• EXERCISE REQUIREMENTS:
Extract, unchanged, each line of the listing below from its first line through the line that contains "return [a.lerp(b, i", inclusive, and nothing else.
--- Begin DATASET EXCERPT ---
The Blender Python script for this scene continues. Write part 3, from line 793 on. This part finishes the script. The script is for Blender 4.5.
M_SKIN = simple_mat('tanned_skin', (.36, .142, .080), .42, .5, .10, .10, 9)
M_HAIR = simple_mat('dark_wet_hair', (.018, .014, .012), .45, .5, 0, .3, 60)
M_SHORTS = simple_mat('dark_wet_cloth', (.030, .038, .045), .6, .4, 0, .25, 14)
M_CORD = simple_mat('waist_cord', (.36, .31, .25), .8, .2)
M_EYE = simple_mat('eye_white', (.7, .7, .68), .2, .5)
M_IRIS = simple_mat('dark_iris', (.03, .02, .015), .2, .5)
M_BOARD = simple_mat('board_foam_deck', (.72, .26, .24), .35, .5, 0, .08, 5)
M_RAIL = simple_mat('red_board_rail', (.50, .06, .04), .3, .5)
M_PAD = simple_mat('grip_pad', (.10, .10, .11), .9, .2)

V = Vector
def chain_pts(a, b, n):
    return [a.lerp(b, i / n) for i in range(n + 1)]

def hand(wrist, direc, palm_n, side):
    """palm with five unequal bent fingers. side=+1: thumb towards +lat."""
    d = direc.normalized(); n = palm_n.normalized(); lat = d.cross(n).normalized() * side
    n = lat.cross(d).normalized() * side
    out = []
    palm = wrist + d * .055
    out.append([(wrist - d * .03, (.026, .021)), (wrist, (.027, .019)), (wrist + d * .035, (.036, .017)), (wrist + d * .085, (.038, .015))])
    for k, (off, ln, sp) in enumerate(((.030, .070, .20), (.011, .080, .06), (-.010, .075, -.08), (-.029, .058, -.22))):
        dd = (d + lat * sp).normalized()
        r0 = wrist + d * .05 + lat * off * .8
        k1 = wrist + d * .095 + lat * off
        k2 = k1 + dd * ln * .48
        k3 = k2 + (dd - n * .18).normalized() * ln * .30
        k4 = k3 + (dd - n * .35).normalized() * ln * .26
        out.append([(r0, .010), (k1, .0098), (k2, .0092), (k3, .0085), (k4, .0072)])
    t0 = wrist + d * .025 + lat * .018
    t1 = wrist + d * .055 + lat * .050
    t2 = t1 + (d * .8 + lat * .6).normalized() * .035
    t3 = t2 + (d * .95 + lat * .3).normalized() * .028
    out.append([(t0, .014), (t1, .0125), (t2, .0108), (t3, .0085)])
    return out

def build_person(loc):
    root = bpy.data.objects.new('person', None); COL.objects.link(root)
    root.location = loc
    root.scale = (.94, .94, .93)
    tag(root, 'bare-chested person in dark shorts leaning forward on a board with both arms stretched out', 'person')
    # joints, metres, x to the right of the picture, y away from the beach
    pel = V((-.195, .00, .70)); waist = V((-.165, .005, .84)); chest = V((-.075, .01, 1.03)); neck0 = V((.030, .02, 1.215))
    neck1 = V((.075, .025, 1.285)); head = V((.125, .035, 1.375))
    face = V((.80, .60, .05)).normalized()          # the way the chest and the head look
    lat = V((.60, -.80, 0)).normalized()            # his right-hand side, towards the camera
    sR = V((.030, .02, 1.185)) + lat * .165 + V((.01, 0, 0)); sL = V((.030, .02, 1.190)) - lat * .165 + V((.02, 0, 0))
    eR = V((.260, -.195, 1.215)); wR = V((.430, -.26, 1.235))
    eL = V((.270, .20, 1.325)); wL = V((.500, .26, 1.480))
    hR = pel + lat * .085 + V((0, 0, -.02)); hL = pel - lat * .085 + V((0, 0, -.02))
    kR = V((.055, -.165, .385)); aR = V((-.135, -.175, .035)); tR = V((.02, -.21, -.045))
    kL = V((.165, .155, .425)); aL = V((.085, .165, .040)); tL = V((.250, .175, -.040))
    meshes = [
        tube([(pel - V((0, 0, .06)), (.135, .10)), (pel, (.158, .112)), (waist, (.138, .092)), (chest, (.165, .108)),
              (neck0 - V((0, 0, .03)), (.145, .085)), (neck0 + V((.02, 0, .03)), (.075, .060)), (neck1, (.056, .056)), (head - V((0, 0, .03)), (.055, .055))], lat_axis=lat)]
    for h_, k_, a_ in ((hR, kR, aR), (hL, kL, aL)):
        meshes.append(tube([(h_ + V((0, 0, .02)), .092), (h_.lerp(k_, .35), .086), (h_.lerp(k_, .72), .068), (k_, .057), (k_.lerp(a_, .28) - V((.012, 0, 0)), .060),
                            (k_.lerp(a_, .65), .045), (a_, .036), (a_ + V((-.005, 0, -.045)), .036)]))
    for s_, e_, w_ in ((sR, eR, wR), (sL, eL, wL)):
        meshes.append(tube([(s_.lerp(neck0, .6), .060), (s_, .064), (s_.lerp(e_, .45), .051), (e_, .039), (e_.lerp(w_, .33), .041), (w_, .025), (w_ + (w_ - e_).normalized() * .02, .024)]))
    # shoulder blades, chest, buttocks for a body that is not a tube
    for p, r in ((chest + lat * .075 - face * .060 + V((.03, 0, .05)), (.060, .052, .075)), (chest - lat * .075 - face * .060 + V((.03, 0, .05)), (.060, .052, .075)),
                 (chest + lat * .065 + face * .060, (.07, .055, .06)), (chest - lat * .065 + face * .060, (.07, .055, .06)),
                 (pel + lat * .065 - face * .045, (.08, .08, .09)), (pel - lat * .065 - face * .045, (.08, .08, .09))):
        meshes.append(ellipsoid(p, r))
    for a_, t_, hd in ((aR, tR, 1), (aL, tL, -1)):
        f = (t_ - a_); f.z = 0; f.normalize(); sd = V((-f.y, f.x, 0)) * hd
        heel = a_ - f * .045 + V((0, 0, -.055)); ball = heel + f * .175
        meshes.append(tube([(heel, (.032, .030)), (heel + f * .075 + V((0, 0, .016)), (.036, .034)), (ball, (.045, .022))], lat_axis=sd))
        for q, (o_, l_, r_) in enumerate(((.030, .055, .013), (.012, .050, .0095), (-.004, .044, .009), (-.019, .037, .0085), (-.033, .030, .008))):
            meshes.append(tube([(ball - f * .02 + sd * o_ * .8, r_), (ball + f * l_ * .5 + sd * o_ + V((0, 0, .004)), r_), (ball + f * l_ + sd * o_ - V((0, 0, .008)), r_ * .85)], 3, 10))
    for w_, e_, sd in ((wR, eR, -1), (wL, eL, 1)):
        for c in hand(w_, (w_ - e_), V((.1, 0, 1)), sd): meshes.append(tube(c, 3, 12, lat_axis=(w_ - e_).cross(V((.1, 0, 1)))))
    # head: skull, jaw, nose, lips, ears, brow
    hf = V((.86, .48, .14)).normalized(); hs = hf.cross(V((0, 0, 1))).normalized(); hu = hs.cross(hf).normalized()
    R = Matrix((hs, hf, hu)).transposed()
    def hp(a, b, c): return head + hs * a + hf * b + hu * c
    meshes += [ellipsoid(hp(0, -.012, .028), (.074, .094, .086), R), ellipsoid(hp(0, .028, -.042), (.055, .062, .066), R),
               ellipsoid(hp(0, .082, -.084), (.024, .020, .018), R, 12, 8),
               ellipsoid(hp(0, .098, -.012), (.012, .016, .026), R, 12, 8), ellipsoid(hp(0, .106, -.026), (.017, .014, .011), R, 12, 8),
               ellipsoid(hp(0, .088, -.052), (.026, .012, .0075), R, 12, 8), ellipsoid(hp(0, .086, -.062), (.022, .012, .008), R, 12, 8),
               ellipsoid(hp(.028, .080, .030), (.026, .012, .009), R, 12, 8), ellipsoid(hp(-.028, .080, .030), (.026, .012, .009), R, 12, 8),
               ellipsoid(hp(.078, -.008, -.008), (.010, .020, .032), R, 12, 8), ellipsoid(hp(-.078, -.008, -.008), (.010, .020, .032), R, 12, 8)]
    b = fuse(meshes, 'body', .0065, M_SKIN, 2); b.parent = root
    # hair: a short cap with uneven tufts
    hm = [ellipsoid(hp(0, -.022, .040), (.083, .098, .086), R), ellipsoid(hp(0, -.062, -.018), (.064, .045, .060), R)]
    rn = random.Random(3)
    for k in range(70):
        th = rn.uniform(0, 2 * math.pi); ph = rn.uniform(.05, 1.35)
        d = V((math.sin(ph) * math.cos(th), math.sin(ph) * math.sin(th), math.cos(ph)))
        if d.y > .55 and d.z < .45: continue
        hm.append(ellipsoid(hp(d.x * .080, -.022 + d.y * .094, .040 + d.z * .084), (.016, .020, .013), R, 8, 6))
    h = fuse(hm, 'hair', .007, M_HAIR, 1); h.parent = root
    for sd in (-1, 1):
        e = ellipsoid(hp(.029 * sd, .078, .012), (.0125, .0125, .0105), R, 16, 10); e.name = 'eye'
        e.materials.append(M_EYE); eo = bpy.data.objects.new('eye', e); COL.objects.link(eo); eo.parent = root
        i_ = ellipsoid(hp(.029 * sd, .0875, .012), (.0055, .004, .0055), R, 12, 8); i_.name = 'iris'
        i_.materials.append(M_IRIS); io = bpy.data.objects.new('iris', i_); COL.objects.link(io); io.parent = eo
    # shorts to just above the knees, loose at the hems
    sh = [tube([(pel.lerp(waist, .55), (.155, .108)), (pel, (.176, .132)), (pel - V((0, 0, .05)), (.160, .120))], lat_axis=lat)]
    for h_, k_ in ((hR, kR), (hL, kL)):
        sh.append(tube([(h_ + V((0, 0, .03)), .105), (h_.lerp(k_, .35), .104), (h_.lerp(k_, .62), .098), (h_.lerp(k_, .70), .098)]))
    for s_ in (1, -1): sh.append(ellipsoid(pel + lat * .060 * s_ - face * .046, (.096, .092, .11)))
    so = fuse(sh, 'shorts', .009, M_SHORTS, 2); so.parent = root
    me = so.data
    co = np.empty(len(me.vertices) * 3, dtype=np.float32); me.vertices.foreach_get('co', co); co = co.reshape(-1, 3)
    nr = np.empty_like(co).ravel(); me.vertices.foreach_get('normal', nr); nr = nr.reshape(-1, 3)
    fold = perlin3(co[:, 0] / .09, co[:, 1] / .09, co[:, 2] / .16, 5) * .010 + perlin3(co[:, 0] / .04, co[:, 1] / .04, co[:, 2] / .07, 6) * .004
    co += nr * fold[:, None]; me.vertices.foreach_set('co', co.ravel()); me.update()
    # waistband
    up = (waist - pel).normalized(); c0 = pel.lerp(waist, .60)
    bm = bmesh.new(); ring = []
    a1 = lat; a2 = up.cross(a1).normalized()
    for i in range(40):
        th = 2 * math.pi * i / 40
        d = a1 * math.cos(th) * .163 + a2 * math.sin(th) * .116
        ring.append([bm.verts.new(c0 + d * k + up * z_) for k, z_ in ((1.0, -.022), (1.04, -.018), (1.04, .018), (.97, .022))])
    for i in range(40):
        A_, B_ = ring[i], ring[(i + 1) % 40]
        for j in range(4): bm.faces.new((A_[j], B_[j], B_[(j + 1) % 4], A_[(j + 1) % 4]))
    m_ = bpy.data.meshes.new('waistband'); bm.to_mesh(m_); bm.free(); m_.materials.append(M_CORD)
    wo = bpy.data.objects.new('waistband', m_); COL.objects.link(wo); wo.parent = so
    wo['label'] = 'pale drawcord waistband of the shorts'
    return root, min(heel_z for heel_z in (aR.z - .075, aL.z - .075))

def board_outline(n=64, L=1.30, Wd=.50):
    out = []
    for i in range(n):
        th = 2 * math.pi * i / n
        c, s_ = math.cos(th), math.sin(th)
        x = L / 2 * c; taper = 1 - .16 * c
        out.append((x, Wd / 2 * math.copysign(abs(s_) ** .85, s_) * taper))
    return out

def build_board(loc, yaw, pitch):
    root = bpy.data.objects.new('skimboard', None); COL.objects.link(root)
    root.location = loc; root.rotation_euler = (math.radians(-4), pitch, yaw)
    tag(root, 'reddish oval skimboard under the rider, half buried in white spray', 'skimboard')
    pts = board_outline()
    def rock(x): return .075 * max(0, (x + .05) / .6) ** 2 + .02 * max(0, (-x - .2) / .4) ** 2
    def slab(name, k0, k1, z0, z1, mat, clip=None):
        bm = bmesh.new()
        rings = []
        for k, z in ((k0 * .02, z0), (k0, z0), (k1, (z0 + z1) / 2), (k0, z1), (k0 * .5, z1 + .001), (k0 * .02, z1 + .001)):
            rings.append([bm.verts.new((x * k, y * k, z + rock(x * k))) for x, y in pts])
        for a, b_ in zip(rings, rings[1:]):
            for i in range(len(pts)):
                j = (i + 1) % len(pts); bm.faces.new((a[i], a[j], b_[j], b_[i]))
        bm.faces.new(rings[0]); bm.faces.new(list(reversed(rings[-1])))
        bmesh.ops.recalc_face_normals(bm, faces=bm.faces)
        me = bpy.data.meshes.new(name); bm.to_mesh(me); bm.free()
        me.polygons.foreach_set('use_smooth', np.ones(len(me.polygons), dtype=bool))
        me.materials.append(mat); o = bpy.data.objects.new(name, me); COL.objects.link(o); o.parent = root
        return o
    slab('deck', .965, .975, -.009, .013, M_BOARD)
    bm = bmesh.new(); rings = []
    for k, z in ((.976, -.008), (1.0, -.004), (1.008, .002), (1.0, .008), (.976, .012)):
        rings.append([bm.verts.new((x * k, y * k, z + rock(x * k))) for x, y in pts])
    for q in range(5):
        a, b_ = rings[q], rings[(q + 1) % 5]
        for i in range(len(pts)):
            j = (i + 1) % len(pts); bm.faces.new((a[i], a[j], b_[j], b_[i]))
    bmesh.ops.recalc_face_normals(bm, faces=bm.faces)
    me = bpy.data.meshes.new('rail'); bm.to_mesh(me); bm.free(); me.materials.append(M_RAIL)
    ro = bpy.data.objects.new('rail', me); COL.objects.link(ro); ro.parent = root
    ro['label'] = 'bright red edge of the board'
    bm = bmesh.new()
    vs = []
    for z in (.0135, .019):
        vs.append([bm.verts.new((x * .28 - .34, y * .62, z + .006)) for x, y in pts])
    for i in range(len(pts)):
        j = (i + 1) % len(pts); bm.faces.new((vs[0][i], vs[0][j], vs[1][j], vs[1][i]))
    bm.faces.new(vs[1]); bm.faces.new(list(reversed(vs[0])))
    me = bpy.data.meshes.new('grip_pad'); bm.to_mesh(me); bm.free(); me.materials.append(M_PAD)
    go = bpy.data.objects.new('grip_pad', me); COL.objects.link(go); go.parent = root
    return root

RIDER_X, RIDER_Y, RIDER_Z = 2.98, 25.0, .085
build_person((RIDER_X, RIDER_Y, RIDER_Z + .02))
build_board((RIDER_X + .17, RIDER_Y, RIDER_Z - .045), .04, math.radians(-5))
--- End DATASET EXCERPT ---
• COMPLETE RESPONSE:
The Blender Python script for this scene continues. Write part 3, from line 793 on. This part finishes the script. The script is for Blender 4.5.
M_SKIN = simple_mat('tanned_skin', (.36, .142, .080), .42, .5, .10, .10, 9)
M_HAIR = simple_mat('dark_wet_hair', (.018, .014, .012), .45, .5, 0, .3, 60)
M_SHORTS = simple_mat('dark_wet_cloth', (.030, .038, .045), .6, .4, 0, .25, 14)
M_CORD = simple_mat('waist_cord', (.36, .31, .25), .8, .2)
M_EYE = simple_mat('eye_white', (.7, .7, .68), .2, .5)
M_IRIS = simple_mat('dark_iris', (.03, .02, .015), .2, .5)
M_BOARD = simple_mat('board_foam_deck', (.72, .26, .24), .35, .5, 0, .08, 5)
M_RAIL = simple_mat('red_board_rail', (.50, .06, .04), .3, .5)
M_PAD = simple_mat('grip_pad', (.10, .10, .11), .9, .2)

V = Vector
def chain_pts(a, b, n):
    return [a.lerp(b, i / n) for i in range(n + 1)]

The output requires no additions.